Slaves, Sleaford Mods, Stormzy, Jungle and headliners The Chemical Brothers play day two of Bestival


#AceMediaReport – Sept.13: The second day of Bestival (September 12) ended with a headline set from The Chemical Brothers and performances from Stormzy, Sleaford Mods and many more. Making their return to Robin Hill Park 8 years after they performed in 2007, the electronic duo treated the Saturday night crowd to a 90-minute audio-visual extravaganza complete with green lasers, towering clockwork robots and terror-inducing animation. Opening with their 1999 track ‘Hey Boy, Hey Girl’, the performance took in their much-loved canon of dance hits, including ‘Do It Again’, ‘Go’ – taken from 2015 album, ‘Born in the Echoes’ – and ‘Swoon’, which saw the heaving party crowd sway in unison. As they kicked ‘The Boxer’ into gear, huge brightly coloured inflatable balls were cast out to a simulated backdrop of exploding balloons. Ensuring the night went out in true rave style, they finished on ‘Block Rockin’ Beats’, before playing ‘Push The Button’ and ‘Galvanize’. Jenn Five Meanwhile, Stormzy drew in one of the biggest crowds of the weekend to the Invaders of the Future stage with hundreds of people spilling out of the sides, all sitting on friends’ shoulders to try and catch a glimpse of the 22-year-old Croydon grime MC. He tore through tracks like ‘Know Me From’ and ‘Not That Deep’, requesting his audience to “make some fucking noise!”, to which they more were than happy to oblige. Shortly before, Baltimore’s Future Islands played the Big Top, with charismatic singer Samuel Herring’s eliciting pure joy from his fans. “This song is a dream of you and me.
This is a song about standing by the sea wrestling with a question,” said Herring before launching into the plaintive synth-rock of ‘A Dream of You and Me’ as well as tracks likes ‘Walking Through That Door’ from 2010’s ‘In Evening Air’, imbuing his showmanship with snake-hipped dance moves, twirls and eye-watering can-can kicks. Nottingham’s Sleaford Mods brought their punk poetry to the Big Top.
Jason Williamson spat out a torrent of impassioned rhymes from 2015’s acclaimed album ‘Key Market’s, including ‘Live Tonight’ and ‘No One’s Bothered’, as well as ‘Tied Up In Notz’ – from 2014’s ‘Divide and Exit’ – about which Williamson said: “that song was written for my mum and grandma.”
“Let’s have a very fucking stupid time together!” urged Slaves’ singer Isaac Holman, as the crowd paid heed to his command, turning The Big Top into a slurry of moshing bodies.
Holman got a group of fancy-dress elves to crowdsurf as he asked “is anyone on a devastating comedown?” and red-faced people chanted the band’s lyrics to hits like ‘Cheer Up London’ and ‘Live Like An Animal’ at the top of their lungs. “Thank you for watching us. Have a good night look after each other don’t do anything we wouldn’t do,” laughed Holman.

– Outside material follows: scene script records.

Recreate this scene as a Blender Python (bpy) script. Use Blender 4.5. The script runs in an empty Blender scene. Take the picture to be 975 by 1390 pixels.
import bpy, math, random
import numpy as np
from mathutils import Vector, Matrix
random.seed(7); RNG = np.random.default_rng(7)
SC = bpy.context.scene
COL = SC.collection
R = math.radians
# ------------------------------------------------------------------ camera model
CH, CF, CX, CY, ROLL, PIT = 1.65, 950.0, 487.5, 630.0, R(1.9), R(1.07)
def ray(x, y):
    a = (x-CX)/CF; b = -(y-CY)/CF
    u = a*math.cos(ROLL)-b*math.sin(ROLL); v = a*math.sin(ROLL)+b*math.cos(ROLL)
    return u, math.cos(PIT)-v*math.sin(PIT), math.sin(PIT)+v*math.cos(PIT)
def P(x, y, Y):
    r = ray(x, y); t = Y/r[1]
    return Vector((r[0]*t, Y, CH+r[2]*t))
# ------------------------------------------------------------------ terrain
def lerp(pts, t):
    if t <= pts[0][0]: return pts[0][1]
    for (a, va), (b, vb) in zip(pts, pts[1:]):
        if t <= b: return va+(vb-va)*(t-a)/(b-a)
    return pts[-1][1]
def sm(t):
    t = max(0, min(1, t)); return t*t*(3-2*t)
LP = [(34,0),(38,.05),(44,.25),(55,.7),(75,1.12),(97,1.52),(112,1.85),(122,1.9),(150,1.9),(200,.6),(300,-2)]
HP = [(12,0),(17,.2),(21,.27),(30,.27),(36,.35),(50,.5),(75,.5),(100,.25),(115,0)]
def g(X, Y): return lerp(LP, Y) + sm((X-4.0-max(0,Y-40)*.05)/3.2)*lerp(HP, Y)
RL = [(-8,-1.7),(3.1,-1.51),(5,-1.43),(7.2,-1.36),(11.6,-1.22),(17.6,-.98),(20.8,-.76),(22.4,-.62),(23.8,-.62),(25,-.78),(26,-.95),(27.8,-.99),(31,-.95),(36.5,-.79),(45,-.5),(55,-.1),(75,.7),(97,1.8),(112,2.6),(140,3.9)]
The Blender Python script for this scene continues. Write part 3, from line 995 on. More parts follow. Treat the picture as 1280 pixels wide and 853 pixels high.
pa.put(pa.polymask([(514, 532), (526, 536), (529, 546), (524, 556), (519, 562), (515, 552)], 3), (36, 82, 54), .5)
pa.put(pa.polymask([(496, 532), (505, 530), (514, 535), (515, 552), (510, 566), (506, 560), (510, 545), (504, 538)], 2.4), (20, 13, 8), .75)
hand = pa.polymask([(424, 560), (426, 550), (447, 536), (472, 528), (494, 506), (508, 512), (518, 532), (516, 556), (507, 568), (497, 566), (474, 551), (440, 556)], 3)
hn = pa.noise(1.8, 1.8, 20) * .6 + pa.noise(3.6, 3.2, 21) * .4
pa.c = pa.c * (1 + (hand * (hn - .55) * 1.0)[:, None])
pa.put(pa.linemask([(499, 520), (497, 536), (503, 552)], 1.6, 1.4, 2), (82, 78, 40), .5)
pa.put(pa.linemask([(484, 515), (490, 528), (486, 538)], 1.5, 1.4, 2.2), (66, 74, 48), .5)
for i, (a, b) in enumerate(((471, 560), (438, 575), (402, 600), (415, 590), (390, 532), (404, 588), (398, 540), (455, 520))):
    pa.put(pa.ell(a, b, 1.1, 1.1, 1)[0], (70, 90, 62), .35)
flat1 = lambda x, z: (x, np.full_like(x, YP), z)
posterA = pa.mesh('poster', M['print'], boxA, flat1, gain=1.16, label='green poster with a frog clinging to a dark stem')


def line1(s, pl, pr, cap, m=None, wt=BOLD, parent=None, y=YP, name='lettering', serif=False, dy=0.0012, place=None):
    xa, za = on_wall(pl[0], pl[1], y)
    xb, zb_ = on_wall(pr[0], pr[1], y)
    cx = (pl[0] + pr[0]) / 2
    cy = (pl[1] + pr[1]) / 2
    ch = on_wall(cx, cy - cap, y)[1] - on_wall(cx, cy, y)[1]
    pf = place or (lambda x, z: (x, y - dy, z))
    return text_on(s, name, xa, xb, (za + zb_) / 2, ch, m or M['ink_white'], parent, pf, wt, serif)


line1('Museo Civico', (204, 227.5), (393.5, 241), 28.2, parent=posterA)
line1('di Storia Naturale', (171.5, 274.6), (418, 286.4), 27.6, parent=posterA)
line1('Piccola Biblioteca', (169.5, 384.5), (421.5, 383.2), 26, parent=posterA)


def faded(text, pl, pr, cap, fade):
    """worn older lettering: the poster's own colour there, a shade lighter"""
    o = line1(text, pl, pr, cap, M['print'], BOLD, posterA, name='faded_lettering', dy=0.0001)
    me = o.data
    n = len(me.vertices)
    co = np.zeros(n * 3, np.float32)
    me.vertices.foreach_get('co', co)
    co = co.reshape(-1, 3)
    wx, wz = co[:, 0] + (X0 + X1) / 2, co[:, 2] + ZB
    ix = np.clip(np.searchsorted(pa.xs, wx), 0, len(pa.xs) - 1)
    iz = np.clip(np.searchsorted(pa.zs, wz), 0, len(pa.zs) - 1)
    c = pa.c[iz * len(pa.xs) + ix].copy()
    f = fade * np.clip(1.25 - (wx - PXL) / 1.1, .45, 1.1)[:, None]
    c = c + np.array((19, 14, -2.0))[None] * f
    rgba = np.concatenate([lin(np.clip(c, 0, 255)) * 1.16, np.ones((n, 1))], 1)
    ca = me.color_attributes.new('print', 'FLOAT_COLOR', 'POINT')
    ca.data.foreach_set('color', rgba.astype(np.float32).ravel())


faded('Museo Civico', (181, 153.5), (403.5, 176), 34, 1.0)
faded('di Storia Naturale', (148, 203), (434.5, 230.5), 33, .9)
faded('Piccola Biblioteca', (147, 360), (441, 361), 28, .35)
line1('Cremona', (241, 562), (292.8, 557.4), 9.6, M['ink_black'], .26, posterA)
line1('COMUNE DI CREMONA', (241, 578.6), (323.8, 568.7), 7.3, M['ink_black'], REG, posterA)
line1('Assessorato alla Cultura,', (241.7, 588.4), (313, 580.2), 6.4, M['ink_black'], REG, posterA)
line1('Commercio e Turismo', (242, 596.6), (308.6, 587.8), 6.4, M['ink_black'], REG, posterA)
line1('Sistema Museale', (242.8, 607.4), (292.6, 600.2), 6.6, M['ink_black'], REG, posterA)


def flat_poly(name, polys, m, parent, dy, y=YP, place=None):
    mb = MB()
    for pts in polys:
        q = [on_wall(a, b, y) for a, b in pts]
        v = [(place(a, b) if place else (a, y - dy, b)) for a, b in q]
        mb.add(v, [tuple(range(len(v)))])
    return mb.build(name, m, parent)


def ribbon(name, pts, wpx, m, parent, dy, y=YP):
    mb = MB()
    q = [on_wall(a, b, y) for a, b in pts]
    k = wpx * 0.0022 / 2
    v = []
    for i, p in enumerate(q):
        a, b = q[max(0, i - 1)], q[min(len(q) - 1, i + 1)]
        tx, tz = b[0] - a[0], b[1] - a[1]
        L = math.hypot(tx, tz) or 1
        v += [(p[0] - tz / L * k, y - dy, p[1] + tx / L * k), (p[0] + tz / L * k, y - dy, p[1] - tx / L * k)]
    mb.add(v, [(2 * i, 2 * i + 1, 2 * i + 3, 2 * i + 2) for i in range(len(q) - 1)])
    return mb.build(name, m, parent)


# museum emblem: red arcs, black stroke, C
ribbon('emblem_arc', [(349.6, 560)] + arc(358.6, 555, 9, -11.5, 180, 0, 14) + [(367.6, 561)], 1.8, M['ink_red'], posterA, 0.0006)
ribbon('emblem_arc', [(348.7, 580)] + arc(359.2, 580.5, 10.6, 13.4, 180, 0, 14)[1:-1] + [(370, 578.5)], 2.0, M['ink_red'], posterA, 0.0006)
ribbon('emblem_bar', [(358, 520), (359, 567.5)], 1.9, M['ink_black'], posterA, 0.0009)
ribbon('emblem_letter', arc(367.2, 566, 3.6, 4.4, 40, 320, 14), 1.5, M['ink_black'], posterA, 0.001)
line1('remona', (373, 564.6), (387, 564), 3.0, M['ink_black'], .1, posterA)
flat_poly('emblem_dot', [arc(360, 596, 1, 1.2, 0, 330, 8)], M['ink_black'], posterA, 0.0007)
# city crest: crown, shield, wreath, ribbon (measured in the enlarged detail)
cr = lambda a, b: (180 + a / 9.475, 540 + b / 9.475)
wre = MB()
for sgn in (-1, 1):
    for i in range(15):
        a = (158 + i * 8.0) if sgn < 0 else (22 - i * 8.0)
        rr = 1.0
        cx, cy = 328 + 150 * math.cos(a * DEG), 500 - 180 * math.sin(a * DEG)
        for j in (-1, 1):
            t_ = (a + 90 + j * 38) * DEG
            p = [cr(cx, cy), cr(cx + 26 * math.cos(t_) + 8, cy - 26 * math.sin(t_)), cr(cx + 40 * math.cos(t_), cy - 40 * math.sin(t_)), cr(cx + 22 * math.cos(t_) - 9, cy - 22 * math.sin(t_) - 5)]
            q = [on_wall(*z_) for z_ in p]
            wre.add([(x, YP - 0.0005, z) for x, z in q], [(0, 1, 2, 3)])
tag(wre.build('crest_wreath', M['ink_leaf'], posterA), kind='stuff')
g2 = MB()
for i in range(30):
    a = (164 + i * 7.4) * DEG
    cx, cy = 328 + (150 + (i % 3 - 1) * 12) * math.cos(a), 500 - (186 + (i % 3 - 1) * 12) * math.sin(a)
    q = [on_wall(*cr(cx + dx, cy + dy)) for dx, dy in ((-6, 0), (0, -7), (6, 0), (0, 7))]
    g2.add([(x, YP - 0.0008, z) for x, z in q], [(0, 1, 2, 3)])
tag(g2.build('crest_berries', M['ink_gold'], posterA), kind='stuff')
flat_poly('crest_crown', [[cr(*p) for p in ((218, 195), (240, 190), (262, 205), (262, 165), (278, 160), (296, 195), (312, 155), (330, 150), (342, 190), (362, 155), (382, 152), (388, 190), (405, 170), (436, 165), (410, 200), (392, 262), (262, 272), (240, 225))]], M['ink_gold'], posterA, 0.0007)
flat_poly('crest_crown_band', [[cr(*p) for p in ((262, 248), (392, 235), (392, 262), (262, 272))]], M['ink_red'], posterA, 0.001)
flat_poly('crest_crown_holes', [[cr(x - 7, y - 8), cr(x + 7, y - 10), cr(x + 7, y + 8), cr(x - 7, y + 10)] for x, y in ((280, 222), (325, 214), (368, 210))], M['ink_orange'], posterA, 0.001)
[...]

Earlier in the day, Jungle performed a confident set on the main stage, with the audience grooving along to songs like ‘Platoon’ in the unexpected early evening warmth, with the band’s Josh Lloyd-Watson joking; “I heard a rumour that Rob da Bank [festival organiser] sold his soul for the sunshine.”

The festival finishes today (Sunday 13) with performances from Boy Better Know,

The Jacksons, Ratboy, Skepta and a headline set from Missy Elliot.